Monday, June 11, 2007

Thoughts on Weekly Communion...So What?


Why bother talking about the frequency of Communion at all? Here are a few reasons:

"Without the word, the sacrament is merely an empty sign. Without the sacrament, the word is not properly sealed and does not have its full, intended effect. [emphasis added]…neither the preaching of the word nor the observance of the sacrament is superfluous or optional in regular Christian worship (cf. Acts 2:42). Biblical worship includes both."[1]

"Or is Communion more like a meal, a frequent event that is special because of its necessity?…What will we say when our Lord asks us why we deliberately neglected a primary means of grace in most Lord’s Day worship services?…Is it truly good stewardship to hide the Communion cup more Sundays than we use it?"[2]


Other writers do not make such bold claims, but offer their ideas, suggesting some benefits (that are not used to excuse weak sermons):

"On the other hand, even if I fall short and preach do’s and don’ts rather than the gospel, the Lord’s Supper helps to remind the congregation of the gospel basics…"
"...it [weekly Supper] might even contribute toward revival and reformation in lives, families, and in congregations
."[3]

Some have used weekly Communion to degrade Communion preparation (LCQ 171ff.)
"Since we have weekly communion, we don't need to warn people about approaching the table in an unworthy manner. It would be awkward and repetitive."


Do you, dear reader, agree with these assertions? If so, why? If not, why? The issue is more involved than simply quoting verses or making theological assertions. That's what I found out when I studied the issue: hard work. My opinion shifted through this in-depth study. And at the end of it all I created a book, Words of Life: The Bible & Weekly Communion.

I urge people to read it. Many who have formulated opinions on the matter (especially those in favor of weekly practice) have taken little time to read up on the issue. In fact, being a conservative Presbyterian my starting position is the historical practice of the church. Thus, the burden of proof is on those against such practices. Weekly Communion has not been universally practiced in the Reformed faith. Period. Those acting on it should do so in dialogue with history not out of some private research that can easily miss illuminating arguments and perspectives.

This is only installment one.
Read on, dear reader.


[1] Ibid, 270. These statements were given in a short section on the relation of the Word and Sacrament. At best this is unclear language.

[2] Grover E. Gunn, III, “Weekly Communion,” The Counsel of Chalcedon, December 1986, 20.
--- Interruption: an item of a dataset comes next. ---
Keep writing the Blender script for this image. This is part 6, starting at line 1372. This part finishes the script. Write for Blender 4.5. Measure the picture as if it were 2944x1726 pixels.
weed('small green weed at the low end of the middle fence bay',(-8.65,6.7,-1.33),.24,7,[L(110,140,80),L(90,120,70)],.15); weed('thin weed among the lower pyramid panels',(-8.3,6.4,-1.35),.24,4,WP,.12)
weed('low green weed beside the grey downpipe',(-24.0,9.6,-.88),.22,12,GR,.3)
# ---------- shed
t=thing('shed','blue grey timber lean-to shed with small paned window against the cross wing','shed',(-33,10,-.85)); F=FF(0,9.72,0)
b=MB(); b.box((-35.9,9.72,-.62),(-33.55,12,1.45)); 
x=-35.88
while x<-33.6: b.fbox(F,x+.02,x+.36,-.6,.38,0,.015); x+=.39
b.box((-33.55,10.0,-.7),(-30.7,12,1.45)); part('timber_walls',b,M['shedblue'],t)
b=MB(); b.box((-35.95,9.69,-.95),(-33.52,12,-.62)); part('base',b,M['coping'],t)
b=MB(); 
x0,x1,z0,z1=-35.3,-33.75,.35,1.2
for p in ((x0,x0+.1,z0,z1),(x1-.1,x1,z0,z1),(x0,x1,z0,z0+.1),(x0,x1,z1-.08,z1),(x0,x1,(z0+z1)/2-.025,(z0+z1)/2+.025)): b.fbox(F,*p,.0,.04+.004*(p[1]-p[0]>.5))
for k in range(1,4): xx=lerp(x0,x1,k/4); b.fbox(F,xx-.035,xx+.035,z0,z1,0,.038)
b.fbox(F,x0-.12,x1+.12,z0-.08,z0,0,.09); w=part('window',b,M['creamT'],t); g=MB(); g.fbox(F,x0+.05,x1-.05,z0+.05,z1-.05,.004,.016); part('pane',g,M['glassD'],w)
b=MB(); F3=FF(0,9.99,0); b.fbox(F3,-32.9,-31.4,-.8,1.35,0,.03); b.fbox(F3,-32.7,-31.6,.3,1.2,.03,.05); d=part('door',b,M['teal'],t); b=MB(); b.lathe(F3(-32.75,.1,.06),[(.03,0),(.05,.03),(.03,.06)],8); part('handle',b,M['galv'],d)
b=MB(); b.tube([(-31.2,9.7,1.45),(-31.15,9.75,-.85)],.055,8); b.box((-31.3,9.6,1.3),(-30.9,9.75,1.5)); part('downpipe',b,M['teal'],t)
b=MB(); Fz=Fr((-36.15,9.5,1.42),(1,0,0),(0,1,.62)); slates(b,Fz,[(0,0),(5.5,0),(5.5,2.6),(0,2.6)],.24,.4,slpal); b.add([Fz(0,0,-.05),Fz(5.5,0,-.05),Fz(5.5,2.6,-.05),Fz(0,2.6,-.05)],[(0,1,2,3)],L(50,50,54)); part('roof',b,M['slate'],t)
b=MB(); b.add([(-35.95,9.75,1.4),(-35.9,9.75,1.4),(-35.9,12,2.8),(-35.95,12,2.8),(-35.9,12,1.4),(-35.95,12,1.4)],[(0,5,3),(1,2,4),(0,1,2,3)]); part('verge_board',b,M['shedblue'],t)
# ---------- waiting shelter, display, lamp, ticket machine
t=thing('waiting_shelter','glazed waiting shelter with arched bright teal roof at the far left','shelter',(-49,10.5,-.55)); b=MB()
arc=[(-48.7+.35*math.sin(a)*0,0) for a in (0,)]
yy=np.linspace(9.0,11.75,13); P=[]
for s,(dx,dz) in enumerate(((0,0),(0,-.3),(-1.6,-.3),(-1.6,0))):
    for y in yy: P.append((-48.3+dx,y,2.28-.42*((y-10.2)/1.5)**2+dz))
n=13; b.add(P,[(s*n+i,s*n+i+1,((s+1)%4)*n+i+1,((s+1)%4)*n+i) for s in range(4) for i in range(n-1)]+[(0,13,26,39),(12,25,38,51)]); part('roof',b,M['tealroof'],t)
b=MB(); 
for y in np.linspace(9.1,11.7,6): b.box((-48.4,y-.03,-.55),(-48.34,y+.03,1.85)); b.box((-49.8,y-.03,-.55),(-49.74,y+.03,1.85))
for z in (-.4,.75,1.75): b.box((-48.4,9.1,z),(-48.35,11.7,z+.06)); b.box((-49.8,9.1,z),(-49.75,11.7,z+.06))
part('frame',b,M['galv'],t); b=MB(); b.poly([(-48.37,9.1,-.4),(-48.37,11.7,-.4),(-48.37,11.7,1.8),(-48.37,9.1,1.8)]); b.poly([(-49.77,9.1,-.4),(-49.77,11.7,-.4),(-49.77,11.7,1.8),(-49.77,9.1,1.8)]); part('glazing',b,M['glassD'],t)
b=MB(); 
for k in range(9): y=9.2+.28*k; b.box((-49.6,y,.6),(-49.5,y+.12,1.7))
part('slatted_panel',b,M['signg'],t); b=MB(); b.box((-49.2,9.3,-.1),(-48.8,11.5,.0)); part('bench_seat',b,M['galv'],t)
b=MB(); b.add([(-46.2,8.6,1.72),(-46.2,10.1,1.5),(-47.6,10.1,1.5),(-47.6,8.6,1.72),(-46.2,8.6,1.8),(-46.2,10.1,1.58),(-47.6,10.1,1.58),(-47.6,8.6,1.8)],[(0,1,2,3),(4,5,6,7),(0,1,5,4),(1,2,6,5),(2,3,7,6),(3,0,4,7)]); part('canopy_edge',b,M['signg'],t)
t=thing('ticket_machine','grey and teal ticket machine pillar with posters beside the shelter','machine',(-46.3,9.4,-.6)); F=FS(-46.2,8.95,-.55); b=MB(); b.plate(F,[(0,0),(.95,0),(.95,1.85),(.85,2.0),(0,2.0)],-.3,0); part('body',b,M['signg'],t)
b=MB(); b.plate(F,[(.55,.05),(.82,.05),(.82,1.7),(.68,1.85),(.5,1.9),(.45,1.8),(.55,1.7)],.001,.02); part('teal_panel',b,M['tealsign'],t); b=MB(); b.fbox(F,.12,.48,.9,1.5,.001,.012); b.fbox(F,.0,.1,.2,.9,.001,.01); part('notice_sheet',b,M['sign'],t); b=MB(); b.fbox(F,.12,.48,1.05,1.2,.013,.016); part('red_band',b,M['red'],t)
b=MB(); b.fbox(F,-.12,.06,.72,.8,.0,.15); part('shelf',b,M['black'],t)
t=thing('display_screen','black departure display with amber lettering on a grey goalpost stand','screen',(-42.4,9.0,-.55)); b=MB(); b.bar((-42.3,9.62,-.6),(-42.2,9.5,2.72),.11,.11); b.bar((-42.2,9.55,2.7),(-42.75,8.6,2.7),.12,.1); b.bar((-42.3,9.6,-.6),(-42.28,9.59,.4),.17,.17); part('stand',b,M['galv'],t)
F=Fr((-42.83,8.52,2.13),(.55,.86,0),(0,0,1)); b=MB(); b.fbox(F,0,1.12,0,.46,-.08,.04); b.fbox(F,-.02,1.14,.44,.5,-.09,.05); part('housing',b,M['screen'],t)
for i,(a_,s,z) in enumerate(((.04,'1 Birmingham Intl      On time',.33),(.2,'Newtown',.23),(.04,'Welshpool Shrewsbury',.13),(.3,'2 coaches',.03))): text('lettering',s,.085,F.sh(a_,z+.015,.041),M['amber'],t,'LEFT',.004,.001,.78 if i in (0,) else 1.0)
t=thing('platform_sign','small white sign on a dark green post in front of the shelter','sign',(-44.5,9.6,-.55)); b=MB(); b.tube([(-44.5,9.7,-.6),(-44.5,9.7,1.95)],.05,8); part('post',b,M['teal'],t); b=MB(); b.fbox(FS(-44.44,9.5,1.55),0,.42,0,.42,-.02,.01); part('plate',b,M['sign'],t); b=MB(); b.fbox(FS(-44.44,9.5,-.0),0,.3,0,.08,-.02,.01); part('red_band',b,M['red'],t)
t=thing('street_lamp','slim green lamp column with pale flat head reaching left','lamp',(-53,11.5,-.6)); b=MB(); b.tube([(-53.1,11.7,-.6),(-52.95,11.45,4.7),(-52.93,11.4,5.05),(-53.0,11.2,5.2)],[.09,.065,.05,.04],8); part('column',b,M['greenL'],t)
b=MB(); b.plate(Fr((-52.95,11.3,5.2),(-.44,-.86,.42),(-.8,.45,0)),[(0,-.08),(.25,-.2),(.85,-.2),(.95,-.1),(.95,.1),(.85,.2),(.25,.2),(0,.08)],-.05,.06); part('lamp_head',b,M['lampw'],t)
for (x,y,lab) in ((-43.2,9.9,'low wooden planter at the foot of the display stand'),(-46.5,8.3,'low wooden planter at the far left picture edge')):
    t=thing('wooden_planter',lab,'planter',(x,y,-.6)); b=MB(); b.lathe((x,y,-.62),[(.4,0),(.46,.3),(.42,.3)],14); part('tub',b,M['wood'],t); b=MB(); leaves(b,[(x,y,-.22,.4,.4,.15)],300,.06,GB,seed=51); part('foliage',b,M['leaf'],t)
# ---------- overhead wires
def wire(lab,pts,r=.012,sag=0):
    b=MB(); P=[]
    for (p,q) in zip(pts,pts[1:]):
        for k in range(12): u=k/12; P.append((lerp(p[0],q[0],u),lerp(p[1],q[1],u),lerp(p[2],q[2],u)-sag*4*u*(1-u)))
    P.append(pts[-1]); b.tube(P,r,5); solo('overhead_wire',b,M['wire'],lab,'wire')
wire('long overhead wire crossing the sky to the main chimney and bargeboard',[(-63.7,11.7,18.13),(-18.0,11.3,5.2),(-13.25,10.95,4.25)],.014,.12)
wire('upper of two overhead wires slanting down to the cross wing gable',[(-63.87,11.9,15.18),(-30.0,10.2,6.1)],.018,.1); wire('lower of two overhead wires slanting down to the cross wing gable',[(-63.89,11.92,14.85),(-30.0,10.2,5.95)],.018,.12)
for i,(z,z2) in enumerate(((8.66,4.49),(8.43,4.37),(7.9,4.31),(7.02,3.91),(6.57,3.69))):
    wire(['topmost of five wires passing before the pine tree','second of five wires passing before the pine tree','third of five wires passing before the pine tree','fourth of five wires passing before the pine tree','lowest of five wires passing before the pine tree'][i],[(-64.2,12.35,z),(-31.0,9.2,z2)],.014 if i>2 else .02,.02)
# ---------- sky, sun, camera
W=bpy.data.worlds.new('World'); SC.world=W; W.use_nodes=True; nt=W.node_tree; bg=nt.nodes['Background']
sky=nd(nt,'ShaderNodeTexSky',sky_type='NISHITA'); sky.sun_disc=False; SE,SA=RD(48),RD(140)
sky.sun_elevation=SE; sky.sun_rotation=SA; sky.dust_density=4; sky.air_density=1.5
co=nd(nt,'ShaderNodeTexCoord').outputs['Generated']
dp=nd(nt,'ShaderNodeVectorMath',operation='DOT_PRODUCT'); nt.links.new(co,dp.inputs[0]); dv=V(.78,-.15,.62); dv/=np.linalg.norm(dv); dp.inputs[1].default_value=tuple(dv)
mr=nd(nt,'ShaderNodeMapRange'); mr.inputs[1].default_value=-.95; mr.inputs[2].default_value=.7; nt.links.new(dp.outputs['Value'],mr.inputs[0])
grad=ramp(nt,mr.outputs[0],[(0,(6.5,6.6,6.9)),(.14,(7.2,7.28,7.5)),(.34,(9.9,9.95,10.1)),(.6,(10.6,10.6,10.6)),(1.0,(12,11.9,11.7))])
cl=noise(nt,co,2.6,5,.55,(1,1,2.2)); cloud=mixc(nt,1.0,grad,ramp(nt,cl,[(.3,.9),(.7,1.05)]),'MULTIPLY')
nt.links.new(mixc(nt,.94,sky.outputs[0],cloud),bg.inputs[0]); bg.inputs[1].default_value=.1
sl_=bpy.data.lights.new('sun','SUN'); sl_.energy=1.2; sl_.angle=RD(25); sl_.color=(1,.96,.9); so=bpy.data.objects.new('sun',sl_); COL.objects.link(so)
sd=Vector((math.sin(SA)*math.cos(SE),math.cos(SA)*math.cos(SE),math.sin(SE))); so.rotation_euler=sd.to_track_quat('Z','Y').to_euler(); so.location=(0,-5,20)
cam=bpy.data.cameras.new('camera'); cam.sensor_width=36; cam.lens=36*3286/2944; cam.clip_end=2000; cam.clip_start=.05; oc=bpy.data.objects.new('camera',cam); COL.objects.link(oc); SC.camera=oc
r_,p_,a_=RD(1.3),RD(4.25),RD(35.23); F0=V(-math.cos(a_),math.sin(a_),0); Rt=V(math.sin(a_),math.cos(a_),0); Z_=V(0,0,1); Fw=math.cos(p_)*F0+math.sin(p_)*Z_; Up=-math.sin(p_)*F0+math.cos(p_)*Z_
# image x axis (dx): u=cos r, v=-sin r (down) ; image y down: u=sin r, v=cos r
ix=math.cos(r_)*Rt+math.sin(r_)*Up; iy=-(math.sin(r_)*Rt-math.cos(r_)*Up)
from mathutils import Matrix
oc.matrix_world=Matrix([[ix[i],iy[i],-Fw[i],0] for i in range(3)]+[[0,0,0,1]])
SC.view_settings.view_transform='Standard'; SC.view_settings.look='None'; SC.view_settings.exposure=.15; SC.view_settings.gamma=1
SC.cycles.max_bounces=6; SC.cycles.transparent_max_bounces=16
[3] Larry Wilson, “On Weekly Communion—Some Pastoral Reflections”, Ordained Servant 14, no. 1, (March 2005): 17, 20 , he continues: "I shouldn’t gloss over this, as if weekly communion somehow excuses failure to preach Christ."



7 comments:

Larry Wilson said...

Wow! Dear brother, I can't even agree with my own statement when it's two separate statements taken out of their context and put together to appear like one statement! These statements may or may not be wrong, but I hope your readers will at least read them in context before deciding. Then iron can truly sharpen iron and we can truly help one another grow in our faithfulness to God. Blessings in our Savior. Larry Wilson

James said...

Shawn:

Your assertion, "Weekly Communion has not been practiced in the Reformed faith. Period." is misleading at best. Getting past how you uncharitably quoted Larry Wilson out of context, one might assume by this comment that no great thinker has ever in the Reformed faith pushed for weekly communion.

Since Calvin himself believed that the Lord's Supper ought to be celebrated at least weekly making bold statements like this is misleading at best, brother.

We disagree on this issue and you know it but making arguments in this manner is beneath your level of scholarship my friend.

James said...

One other thought, "In fact, being a conservative Presbyterian my starting position is the historical practice of the church."

Really?

Wasn't the Reformation about the tradition of the Church vs. the Word of God? Certainly the default position is to submit to the doctrines of the Church until one is bound by the Word and conscience to do otherwise. But I know of no historic document of the church that binds a local congregation to monthly or annual or quarterly or weekly communion. Do you?

The Directory for Worship from the Westminster Assembly leaves the frequency of Communion celebration to the local elders. You know, the guys that penned that larger catechism you quoted?

If the Word of God either allows or prescribes weekly communion then the historic practice of the reformed church is irrelevant.

Larry Wilson said...

Hi Shawn,

Just to clarify ... I don't detect any want of charity on your part. I've downloaded your monograph and I look forward to reading it. Please remember our General Assembly in your prayers.

Cordially, and charitably,
Larry

James said...

Shawn:

Uncharitable was a poor word choice. Please forgive me for that.

polymathis said...

You are forgiven.

polymathis said...

On a happier note: why does this firefox pop-up box (for the comments) not expand? The words almost cut off on the right side?